Barbara on the other hand, we're in an era where transgender people are actively fighting harder than ever for their basic right to exist and there's an increasingly loud right wing voice calling for their total extermination (to coin a phrase). It's hardly surprising they'd find the return of a twenty year old incredibly negative "Man in a dress with a big butch voice" stereotype hugely upsetting and something to complain about loudly.
(Gatiss of course hasn't helped himself recently by attacking the casting in his last Ice Warriors episode with "I find it hard to imagine black people existing before 1950", which was a joke in an attempted point about not liking diverse casting in the Victorian army--even though it's actually broadly speaking accurate to real history--but still about the single worst soundbite he could have come up with)
Plus there's that twenty year old character. Twenty years before 1997 we had Bernard Manning and the like doing their terrible material. Young people today looking back at the stuff we grew up with and going "What. The. ****." when it's problematic isn't a fault with them (especially, as with Barbara, it's still being done today so there's no "Those were the times!" arguments to be made), it's that the world has shifted. Largely for the better, even if there are so many trying to drag us back. The problem was more a group like transgender people not having a platform in 1997 to talk about how things like this are hurting them and the people making the show never having that chance to realise it.
There are somethings in life we absolutely should be bothered about; equality and education and health and our place in the world (especially here in the UK where Brexit is shaping up to be a right dogs breakfast, the government are seeking to curtail press freedom and have the sort of internet China does, amongst many many other deeply troubling issues), its good to be critical, but taking offence at works of fiction or cartoons or whatever the hell it is is aiming your ire in the wrong place.
Oh they can multitask, I love the passion and take no shit attitude of people in their teens and twenties have at the moment to take down everything.
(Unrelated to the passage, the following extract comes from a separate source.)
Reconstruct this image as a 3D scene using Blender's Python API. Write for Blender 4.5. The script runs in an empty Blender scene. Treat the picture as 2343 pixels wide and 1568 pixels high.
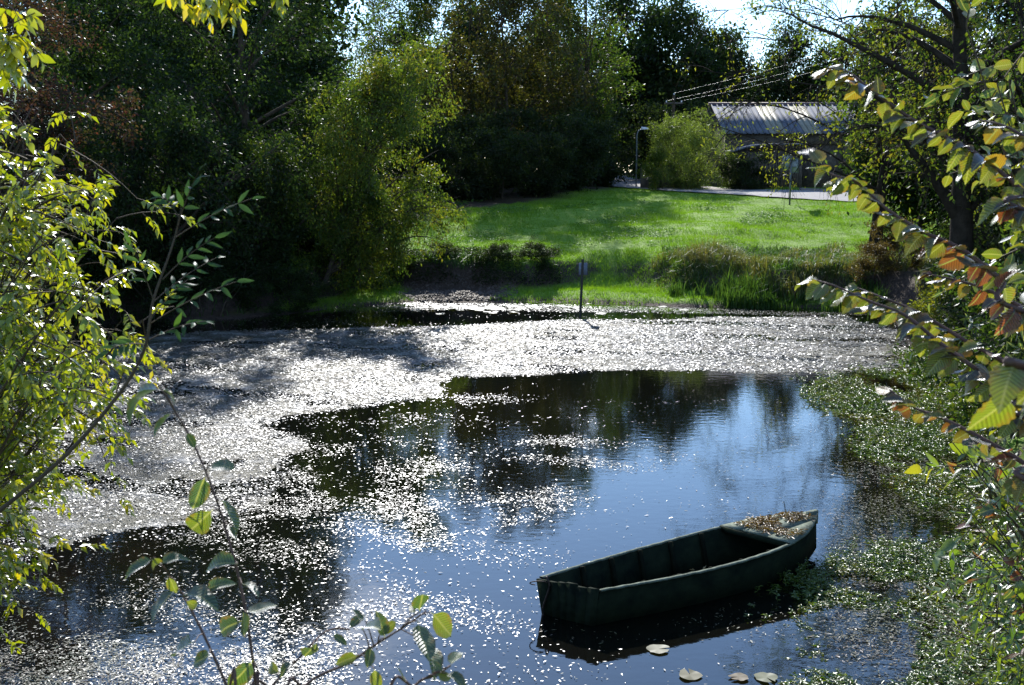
import bpy, math, random
import numpy as np
from mathutils import Matrix, Vector

# ------------------------------------------------------------------ camera, sky, sun, exposure
S = bpy.context.scene
COL = S.collection
CAMH = 4.5
PITCH = math.radians(8.4)
FPX = 2600.0                       # focal length in pixels of a 2342 px wide picture
SUN_EL = math.radians(32.0)
SUN_AZ = math.radians(-5.0)        # left of straight ahead (+Y)

cam_d = bpy.data.cameras.new('camera')
cam = bpy.data.objects.new('camera', cam_d)
COL.objects.link(cam)
cam.location = (0, 0, CAMH)
cam.rotation_euler = (math.radians(90) - PITCH, 0, 0)
cam_d.sensor_width = 36.0
cam_d.lens = 36.0 * FPX / 2342.0
cam_d.clip_end = 3000
cam_d.clip_start = 0.05
cam_d.dof.use_dof = True
cam_d.dof.focus_distance = 16.0
cam_d.dof.aperture_fstop = 10.0
S.camera = cam

W = bpy.data.worlds.new('World')
S.world = W
W.use_nodes = True
nt = W.node_tree
for n in list(nt.nodes):
    nt.nodes.remove(n)
def nn(t, typ, **kw):
    n = t.nodes.new(typ)
    for k, v in kw.items():
        setattr(n, k, v)
    return n
sky = nn(nt, 'ShaderNodeTexSky', sky_type='NISHITA', sun_disc=False)
sky.sun_elevation = SUN_EL
sky.sun_rotation = SUN_AZ
sky.altitude = 50
sky.air_density = 1.0
sky.dust_density = 0.06
sky.ozone_density = 4.5
tc = nn(nt, 'ShaderNodeTexCoord')
mp = nn(nt, 'ShaderNodeMapping')
mp.inputs['Scale'].default_value = (1.0, 1.0, 2.4)
nz = nn(nt, 'ShaderNodeTexNoise')
nz.inputs['Scale'].default_value = 3.1
nz.inputs['Detail'].default_value = 7
nz.inputs['Roughness'].default_value = 0.58
cr = nn(nt, 'ShaderNodeValToRGB')
cr.color_ramp.elements[0].position = 0.57
cr.color_ramp.elements[1].position = 0.76
mx = nn(nt, 'ShaderNodeMixRGB')
mx.inputs['Color2'].default_value = (13, 13.4, 14.2, 1)
bg = nn(nt, 'ShaderNodeBackground')
bg.inputs['Strength'].default_value = 0.14
wo = nn(nt, 'ShaderNodeOutputWorld')
L = nt.links.new
L(tc.outputs['Generated'], mp.inputs['Vector'])
L(mp.outputs['Vector'], nz.inputs['Vector'])
L(nz.outputs['Fac'], cr.inputs['Fac'])
L(cr.outputs['Color'], mx.inputs['Fac'])
L(sky.outputs['Color'], mx.inputs['Color1'])
L(mx.outputs['Color'], bg.inputs['Color'])
L(bg.outputs['Background'], wo.inputs['Surface'])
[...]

I don't remember it being like that for my generation, maybe not having the unifying thing of something like Twitter was a factor there as well. I hope they can keep it up, when you're fighting against the real dark evil consuming the world right now we need that strength and determination more than ever.
And even if it's less important, never forget how important media is in shaping world views and how seeing people that look like you well represented can make a massive difference. We saw that this year with the ecstatic reaction to Wonder Woman and there's a similar build up to Black Panther. There was a great video the other day of several POC surrounding a poster with its one Caucasian Andy Serkis face on it and going "This is what it feels like for white people ALL THE TIME!" and dancing around with pure joy.